Deutsche Welle
US Treasury Secretary Timothy Geithner joined European finance ministers on Friday to discuss how the eurozone's common currency can continue to withstand the year-long debt crisis and how the bloc's bailout fund could be made more effective.
At the meeting in Wroclaw, Poland, Geithner was expected to recommend that the 440-billion-euro ($600 billion) fund be used in a similar way to an emergency fund set up by the US Treasury and the Federal Reserve in 2008, to bring stagnant credit markets back to life.
The US emergency fund, known as the Term Asset-Backed Securities Loan Facility (TALF), was introduced in an effort to reinvigorate the stalled US securities market.
Ahead of his visit, Geithner told the US broadcaster CNBC that he believed European leaders were committed to dealing with the crisis and that they had the economic capability to do so. His appearance at the meeting of European ministers comes after US President Barack Obama warned earlier this week that Europe needed to do more to solve its problems. "We will continue to see weaknesses in the world economy, I think, so long as this issue is not resolved," said Obama.
Brussels urged to solve own problems
While Obama said Washington was "deeply engaged" with the EU countries in solving the crisis, he added that only Europe could solve its own problems. In a decision announced Thursday, the European Central Bank along with its US, Japanese, Swiss and British counterparts, announced it would make short-term loans of US dollars available to banks.
Lagarde said that developed economies had entered a "dangerous phase"
The news dramatically boosted European bank shares and the euro. International Monetary Fund chief Christine Lagarde said the joint move was "exactly what is needed." However, she also warned that past indecision meant that the world's developed economies had entered a "dangerous new phase."
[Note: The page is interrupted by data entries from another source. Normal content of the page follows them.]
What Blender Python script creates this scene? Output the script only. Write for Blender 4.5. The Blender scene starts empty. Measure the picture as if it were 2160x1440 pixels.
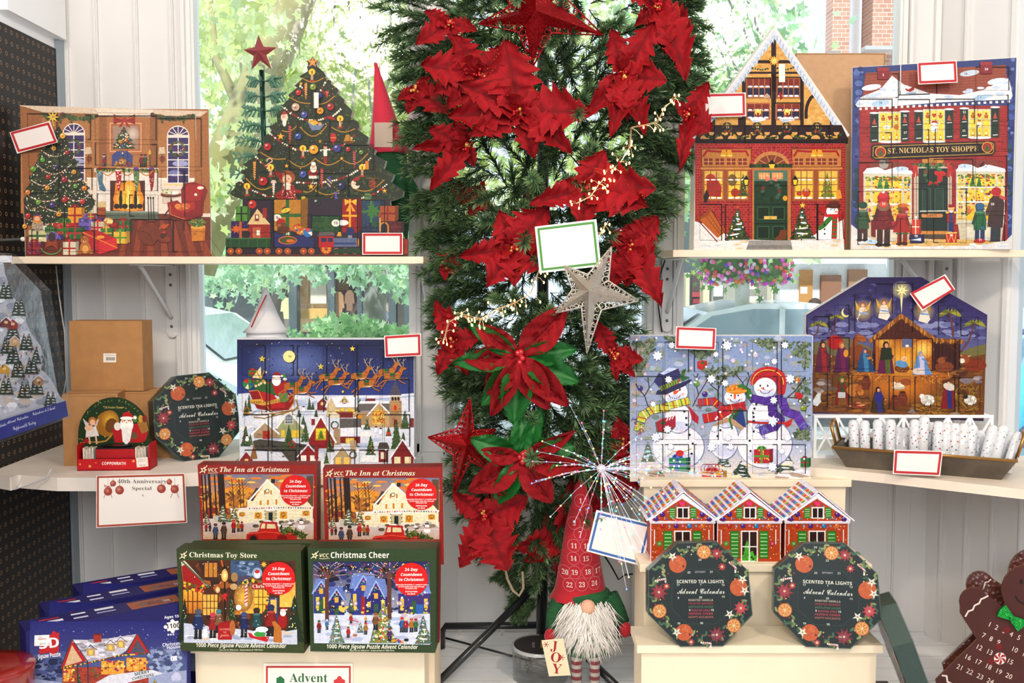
import bpy, math, random
from mathutils import Vector, Matrix
V = Vector; PI = math.pi; R = math.radians
sc = bpy.context.scene
C = sc.collection
# ------------------------------------------------------------- camera (2160 x 1440 frame)
F, HOR, CAMZ = 2100.0, 575.0, 1.5
PITCH = math.atan((720 - HOR) / F)
cam = bpy.data.cameras.new('camera'); cam.lens = 35.0; cam.sensor_width = 36.0; cam.clip_end = 200; cam.clip_start = .05
co = bpy.data.objects.new('camera', cam); C.objects.link(co)
co.location = (0, 0, CAMZ); co.rotation_euler = (PI / 2 - PITCH, 0, 0); sc.camera = co
cp, sp = math.cos(PITCH), math.sin(PITCH)
# ------------------------------------------------------------- exposure, daylight, shop lamps, added fill
vs = sc.view_settings
sc.display_settings.display_device = 'sRGB'
vs.view_transform = 'Standard'; vs.look = 'None'; vs.gamma = 1.0; vs.exposure = -0.04; vs.use_curve_mapping = False
w = bpy.data.worlds.new('daylight_and_fill'); sc.world = w; w.use_nodes = True
nt = w.node_tree; bg = nt.nodes['Background']
tc = nt.nodes.new('ShaderNodeTexCoord'); sx = nt.nodes.new('ShaderNodeSeparateXYZ')
mr = nt.nodes.new('ShaderNodeMapRange'); mr.inputs['From Min'].default_value = -.35; mr.inputs['From Max'].default_value = .35
mx = nt.nodes.new('ShaderNodeMix'); mx.data_type = 'RGBA'
mx.inputs[6].default_value = (.50, .50, .53, 1); mx.inputs[7].default_value = (1.5, 1.62, 1.72, 1)  # the half behind the viewer is an added dim fill for the interior
nt.links.new(tc.outputs['Generated'], sx.inputs[0]); nt.links.new(sx.outputs['Y'], mr.inputs['Value'])
nt.links.new(mr.outputs[0], mx.inputs[0]); nt.links.new(mx.outputs[2], bg.inputs['Color']); bg.inputs['Strength'].default_value = 1.0
def lamp(n, loc, tgt, power, size, col, kind='AREA'):
    l = bpy.data.lights.new(n, kind); l.energy = power; l.color = col
    if kind == 'AREA': l.shape = 'DISK'; l.size = size
    if kind == 'SUN': l.angle = size
    o = bpy.data.objects.new(n, l); C.objects.link(o); o.location = loc
    o.rotation_euler = (V(tgt) - V(loc)).to_track_quat('-Z', 'Y').to_euler(); return o
lamp('shop_track_lamp', (-.9, .1, 2.95), (-.3, 2.8, 1.0), 27, .22, (1, .86, .72))
lamp('shop_track_lamp', (1.2, .3, 2.95), (.5, 2.8, .9), 27, .22, (1, .86, .72))
lamp('shop_ceiling_light', (0, -.4, 2.9), (0, 2.8, 1.1), 14, .9, (1, .93, .86))
lamp('added_room_fill', (.1, -1.3, 2.35), (0, 2.9, .6), 50, 1.2, (.96, .98, 1))  # added fill behind the viewer, lifts the shadowed wall under the windows
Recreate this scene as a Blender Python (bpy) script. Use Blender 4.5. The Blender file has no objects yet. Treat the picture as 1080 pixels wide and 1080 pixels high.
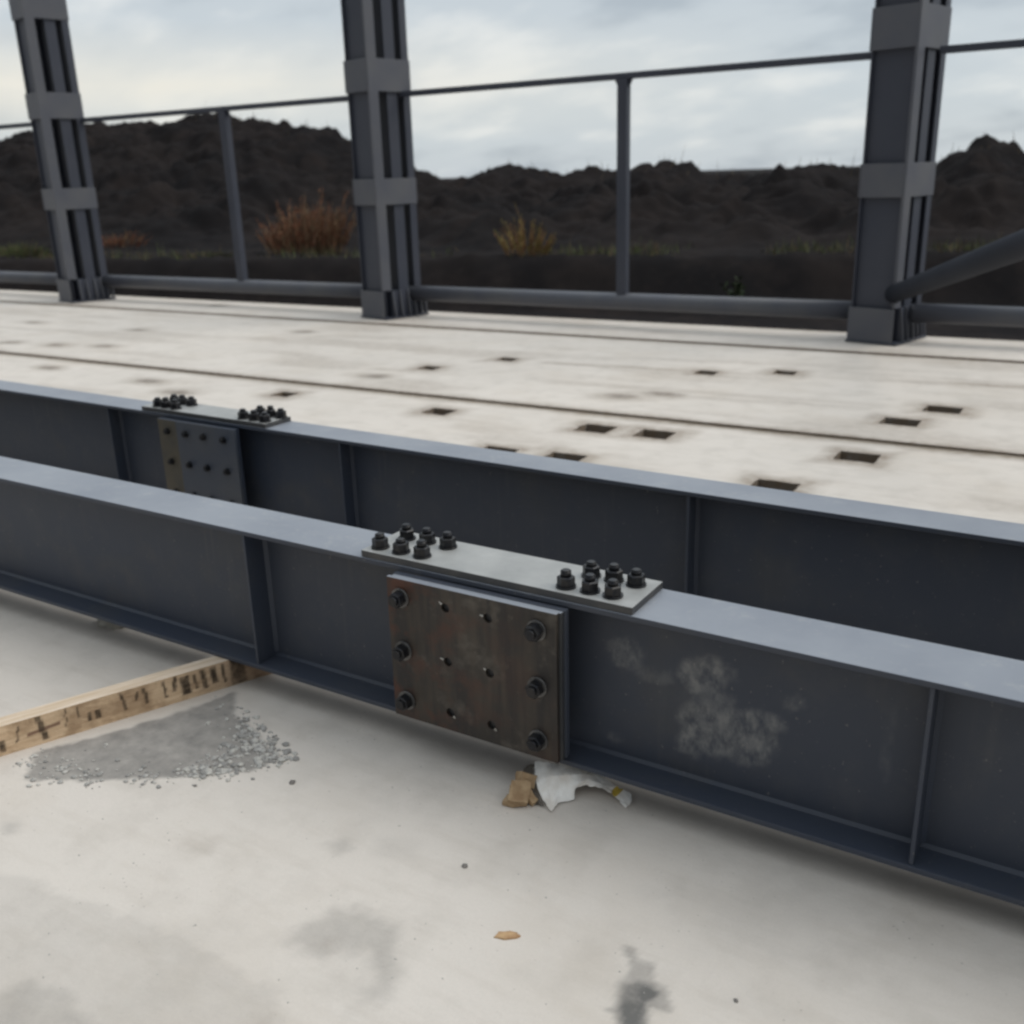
import bpy, bmesh, math, random
from mathutils import Vector, Matrix, noise
random.seed(7)
SC = bpy.context.scene
COL = SC.collection
# ------------------------------------------------------------------ camera
H = 1.6
FPX = 1052.0
R = Matrix(((0.8591881346572158, 0.14016477606376299, -0.4920869687517131),
            (0.510842089575733, -0.2893423972618927, 0.8095192009240053),
            (-0.028915545683129183, -0.9469080275812093, -0.32020162167002)))
cam = bpy.data.cameras.new('camera')
cam.sensor_width = 36.0
cam.lens = 36.0 * FPX / 1080.0
cam.clip_start = 0.05
cam.clip_end = 5000
cam.dof.use_dof = True
cam.dof.focus_distance = 2.6
cam.dof.aperture_fstop = 3.0
co = bpy.data.objects.new('camera', cam)
COL.objects.link(co)
m = (R @ Matrix(((1, 0, 0), (0, -1, 0), (0, 0, -1)))).to_4x4()
m.translation = (0, 0, H)
co.matrix_world = m
SC.camera = co

def hit(u, v, axis, val):
    "world point where the sight line of a photo pixel meets a plane"
    d = R @ Vector((u - 540.0, v - 540.0, FPX))
    o = Vector((0, 0, H))
    return o + d * ((val - o[axis]) / d[axis])
def gp(u, v, z=0.0):
    return hit(u, v, 2, z)

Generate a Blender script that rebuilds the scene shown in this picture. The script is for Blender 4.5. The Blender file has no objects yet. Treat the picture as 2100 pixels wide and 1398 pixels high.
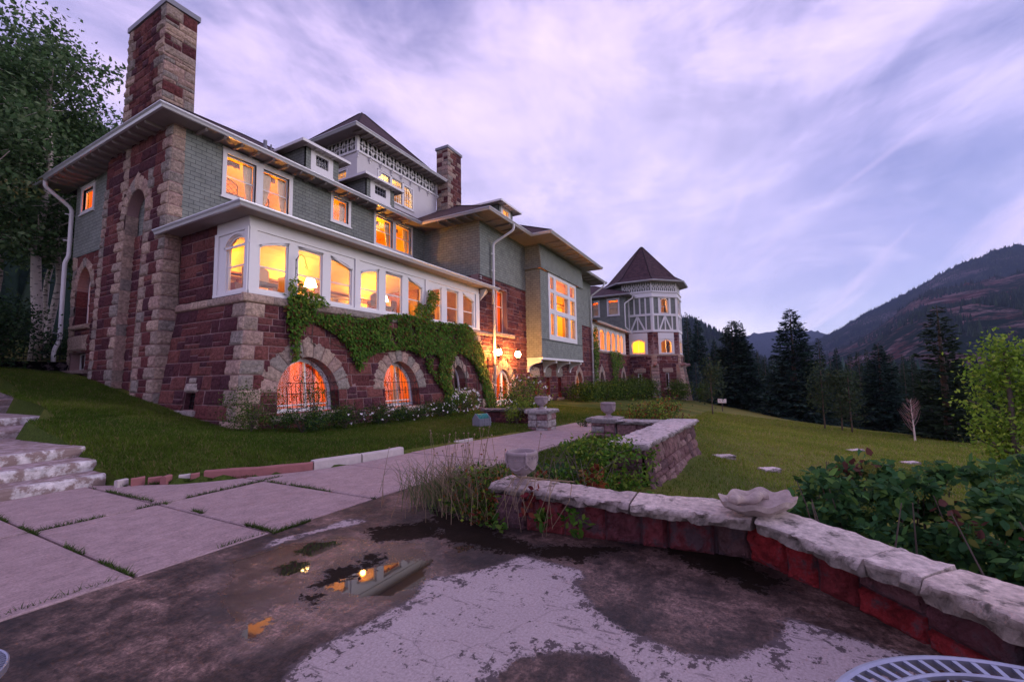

The European Central Bank (ECB) has asked that the European Financial Stability Fund be established as quickly as possible to take on the task of bailing out ailing economies.
That will require numerous countries to agree to the measures, though resistance against more aid has been growing. While there is opposition in Germany, there are also significant concerns in Austria, Finland, the Netherlands and Slovakia. Earlier in the week, German Chancellor Angela Merkel tried to ease market fears over Greece, stressing that an "uncontrolled" insolvency would be avoided and the eurozone would remain intact.